Whether the Animas coalition will generate the kind of local opposition that has greeted other recent glamping proposals is questionable: the environmental issues are not as stark in this instance as they have been elsewhere (how much more damage than a gravel pit can an RV park do?) and local opinion still seems more divided. As always, the devil will be in the details. But if nothing else, the Animas Valley case underscores yet again the Trojan-horse nature of park models, by which long-term housing can be introduced into a community in the guise of recreational vehicles. Need to meet the looser requirements of a commercial campground? No problem: park models are RVs. Want to sell “small luxury homes” for hundreds of thousands of dollars? No problem: park models can be decked out to look precisely so, and without having to conform to pesky HUD construction rules.

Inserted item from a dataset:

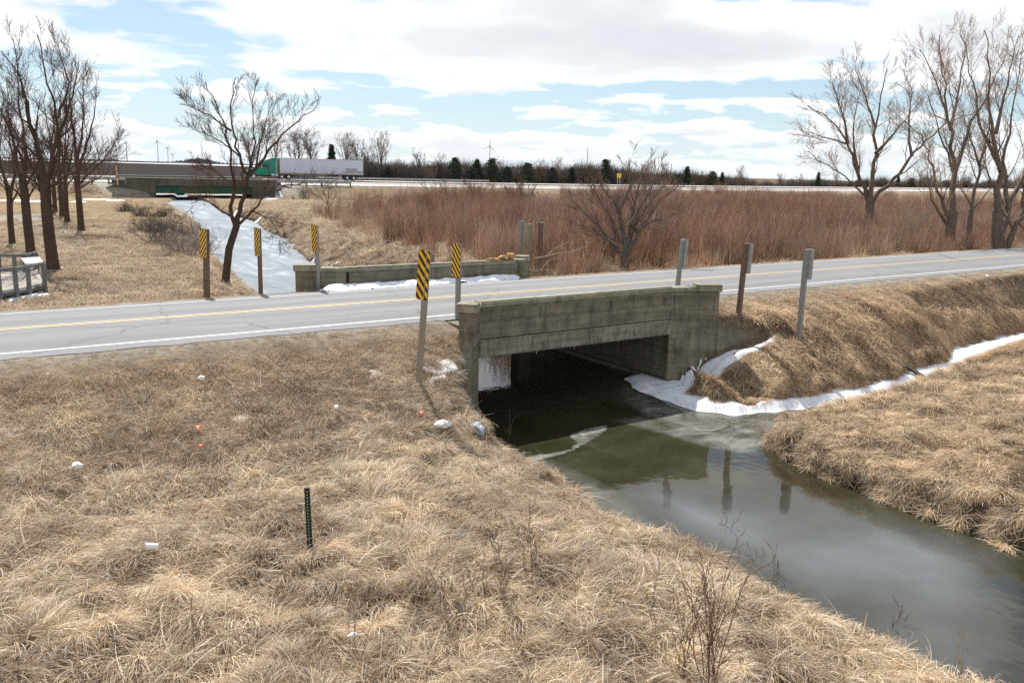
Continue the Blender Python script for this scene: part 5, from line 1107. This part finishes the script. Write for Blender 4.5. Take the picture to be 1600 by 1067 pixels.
# the park trees at the left
GL = 'bare trees in rows on the lawn at the left'
drawn_tree(41.8, (84, 420), [([(84, 420), (77, 370), (72, 320), (71, 285)], 10, 8),
    ([(71, 290), (62, 240), (45, 180), (32, 120), (2, 80)], 7, .8), ([(72, 288), (85, 230), (92, 185), (72, 120), (58, 55)], 6, .8), ([(85, 232), (108, 175), (120, 120), (118, 85)], 4, .7), ([(74, 320), (56, 285), (20, 262), (-10, 250)], 3.5, .6), ([(71, 300), (100, 275), (140, 262), (168, 232)], 3, .6),
    ([(62, 240), (40, 160), (20, 60)], 4, .6), ([(92, 185), (108, 130), (90, 70)], 3, .6), ([(76, 330), (95, 305), (120, 300)], 2, .5), ([(72, 300), (40, 240), (8, 190)], 4, .6)],
    'tallest bare tree at the left, standing nearest the wooden deck', BK_D, TWIG_R, 21, kids=(11, 7, 5), Lsub=3.4, twig_r=.008, group=GL)
drawn_tree(47.5, (49, 397), [([(49, 397), (43, 350), (38, 300), (36, 285)], 7.5, 6.5),
    ([(36, 290), (22, 230), (5, 180), (-10, 140)], 4.5, .7), ([(37, 288), (40, 230), (30, 170), (28, 100)], 4.5, .7), ([(38, 295), (60, 255), (78, 210)], 3, .6), ([(40, 315), (15, 290), (-15, 270)], 2.5, .5), ([(40, 318), (55, 290), (58, 255)], 2.4, .5), ([(37, 260), (15, 200), (10, 120)], 3, .5)],
    'second bare tree from the deck, left of the tallest one', BK_D, TWIG_R, 22, kids=(11, 7, 5), Lsub=3.2, twig_r=.009, group=GL)
drawn_tree(54, (19, 379), [([(19, 379), (16, 345), (15, 310)], 5, 4.5), ([(15, 315), (5, 270), (-15, 220)], 3.5, .6), ([(16, 312), (22, 265), (15, 200), (18, 150)], 3.5, .6), ([(17, 320), (32, 290), (45, 260)], 2.4, .5), ([(16, 300), (-2, 250), (2, 180)], 2.4, .5)],
    'slim bare tree at the left edge of the photo, behind the deck', BK_D, TWIG_R, 23, kids=(11, 7, 5), Lsub=3.6, twig_r=.01, group=GL)
drawn_tree(66, (127, 359), [([(127, 359), (124, 320), (121, 290), (121, 275)], 5.5, 4.5), ([(121, 280), (118, 220), (108, 160), (112, 110)], 4, .6), ([(122, 278), (135, 230), (148, 180), (150, 135)], 3.5, .6), ([(122, 290), (145, 265), (172, 238), (185, 215)], 2.4, .5), ([(121, 285), (100, 250), (90, 215)], 2.4, .5), ([(121, 250), (130, 190), (130, 120)], 3, .5), ([(123, 295), (150, 280), (180, 262)], 2, .5)],
    'bare tree nearest the brush pile, rightmost in the lawn rows', BK_D, TWIG_R, 24, kids=(11, 7, 5), Lsub=3.8, twig_r=.011, big_r=.04, group=GL)
for k, (Y_, bx, by, tx, lab) in enumerate(((74, 105, 347, 100, 'bare tree in the back row just left of the one nearest the brush pile'), (81, 97, 338, 90, 'third bare tree back in the right hand lawn row, half hidden'), (86, 86, 327, 80, 'farthest small bare tree at the back of the lawn rows'), (62, 66, 352, 62, 'bare tree glimpsed between the two nearest lawn trunks'))):
    if k == 3: continue
    drawn_tree(Y_, (bx, by), [([(bx, by), (bx-2, by-30), (bx-3, by-60)], 4.4-.4*k, 3.6-.3*k), ([(bx-3, by-58), (bx-8, by-110), (bx-18, by-170)], 3, .5), ([(bx-3, by-60), (bx+8, by-105), (bx+14, by-165)], 3, .5), ([(bx-3, by-55), (bx-22, by-85), (bx-38, by-110)], 2, .5), ([(bx-3, by-55), (bx+20, by-80), (bx+38, by-100)], 2, .5), ([(bx-5, by-80), (bx-2, by-140), (bx-2, by-190)], 2.4, .5)],
        lab, BK_D, TWIG_R, 25+k, kids=(9, 6, 4), Lsub=3.6, twig_r=.013, big_r=.045, group=GL)
# generic small bare trees (meshes shared by copies)
def generic(seed, h, bk, tw, spread=.5, trunk=.28, kids=(7, 6, 5), maxlev=3, twr=.012, stems=4, name='bare_tree'):
    rg = np.random.default_rng(seed); Lm = Limbs(twr); r0 = h*.017; n = 6; P = np.array([[0, 0, -.3]]+[[rg.normal(0, .02)*h*.3, rg.normal(0, .02)*h*.3, h*trunk*i/(n-1)] for i in range(1, n)]); rr_ = r0*np.linspace(1.3, .85, n); Lm.big.append((P, rr_))
    for k in range(stems):
        a = 2*np.pi*(k+rg.random()*.6)/stems; e = spread*rg.uniform(.3, 1.2) if k else .08; d = [math.cos(a)*math.sin(e), math.sin(a)*math.sin(e), math.cos(e)]; q = P[-1] if k < 2 else P[rg.integers(n-3, n)]
        branch(Lm, q, d, h*(1-trunk)*rg.uniform(.75, 1.0), r0*.6, 1, maxlev+1, rg, .16, .14, (0,)+tuple(kids), (.62, .2), .42, .035, .15)
    return Lm
def place_generic(Lm, x, y, Y, label, bk, tw, scale=1.0, group=None, name='bare_tree', rz=0.0, zoff=0.0):
    b = pd(x, y, Y); b[2] = float(gz(b[0], b[1]))+zoff; o = tree_obj(Lm, (0, 0, 0), label, bk, tw, name, group); o.location = tuple(b); o.scale = (scale,)*3; o.rotation_euler = (0, 0, rz); return o
g_small = generic(40, 5.0, BK_M, TWIG_R, .65, .25, (7, 6, 4), stems=5)
DENSE = mat('brownish_buds', (.22, .125, .090), .9, .2, 2.0)
sm = [(513, 322, 90, .92, 'small bare tree between the stream and the highway, in front of the truck'), (681, 316, 98, .95, 'small bare tree at the thicket edge below the highway, left of two twiggy ones'), (745, 318, 98, .88, 'small twiggy brown tree below the highway, first of the pair'), (815, 320, 98, .9, 'small twiggy brown tree below the highway, second of the pair'), (872, 312, 100, .5, 'tiny bushy tree by the highway left of the many stemmed tree'), (925, 318, 96, .8, 'small bare tree behind the left side of the many stemmed tree')]
g2 = generic(41, 5.0, BK_M, TWIG_R, .8, .2, (12, 9, 6), stems=6)
for k, (x, y, Y_, s_, lab) in enumerate(sm):
    dense = k in (2, 3, 4); place_generic(g2 if dense else g_small, x, y, Y_, lab, BK_M, DENSE if dense else TWIG_M, s_, 'small trees in front of the highway', 'small_tree', k*1.3)
# evergreens and bare trees beyond the highway
PINE = mat('pine_needles', (.050, .068, .040), .8, .4, 1.5, spec=.2); 
_hx = [proj(v2s(p[0], p[1], HZ))[0] if p[1] > 20 else -9999 for p in offset_line(HWs, 44)]; _hy = [p[1] for p in offset_line(HWs, 44)]
def Ybey(x):
    k = [i for i in range(len(_hx)) if _hx[i] > -2000]; return float(np.interp(x, [_hx[i] for i in k], [_hy[i] for i in k]))
def pine_mesh(seed, h, w, flat=False):
    rg = np.random.default_rng(seed); V = []; n = 2600; u = rg.random(n)**.8; hgt = .12+.88*u; prof = (1-u)**.75 if not flat else np.sqrt(np.clip(1-(u*1.15-.35)**2*1.6, .05, 1)); prof = np.clip(prof, .04, 1)
    nb = 5; lay = .86+.14*np.sin(u*nb*2*np.pi+rg.random(n)*2.5); a = rg.uniform(0, 2*np.pi, n); sec = .75+.25*np.sin(a*3+u*9)+.15*np.sin(a*5+u*23); rad = w*.5*prof*lay*sec*np.sqrt(rg.uniform(.25, 1.1, n)); c = np.stack([np.cos(a)*rad+rg.normal(0, w*.05, n), np.sin(a)*rad+rg.normal(0, w*.05, n), hgt*h-rad*.15+rg.normal(0, h*.02, n)], -1)
    sz = h*.035*rg.uniform(.5, 1.4, n); d1 = rg.normal(0, 1, (n, 3)); d1[:, 2] *= .4; d1 += np.stack([np.cos(a), np.sin(a), 0*a], -1)*1.2; d1 /= np.linalg.norm(d1, axis=1, keepdims=True); d2 = np.cross(d1, rg.normal(0, 1, (n, 3))); d2 /= np.linalg.norm(d2, axis=1, keepdims=True)
    Vv = np.stack([c-d1*sz[:, None], c-d2*sz[:, None]*.3, c+d1*sz[:, None]*1.2, c+d2*sz[:, None]*.3], 1).reshape(-1, 3); return Vv, np.arange(4*n).reshape(-1, 4)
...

Finally, the sharp-eyed reader will have noticed that—as with most manufactured home parks—the “adventure cabins” that Roberts will be selling don’t come with the land on which they’re sitting. In addition, for the privilege of owning a tricked-out RV they’ll be paying $695 a month in rent, disguised as a “community fee.” And if the new owners want to recoup some of their investment by renting out “their” cabins when they’re not using them, that’s okay—provided the rentals are through the Village Camp management company, “to assure consistent guest experience.” For its troubles, the management company will claim half of the rental proceeds.

Financially incomprehensible as all that is, as evident when the glitz is stripped away, there undoubtedly are people with too much money and not enough horse sense who will snap up Roberts’ sugar plums. The question is whether Animas Valley will enable him to open up yet another confectionary shop—and what price it may pay for doing so.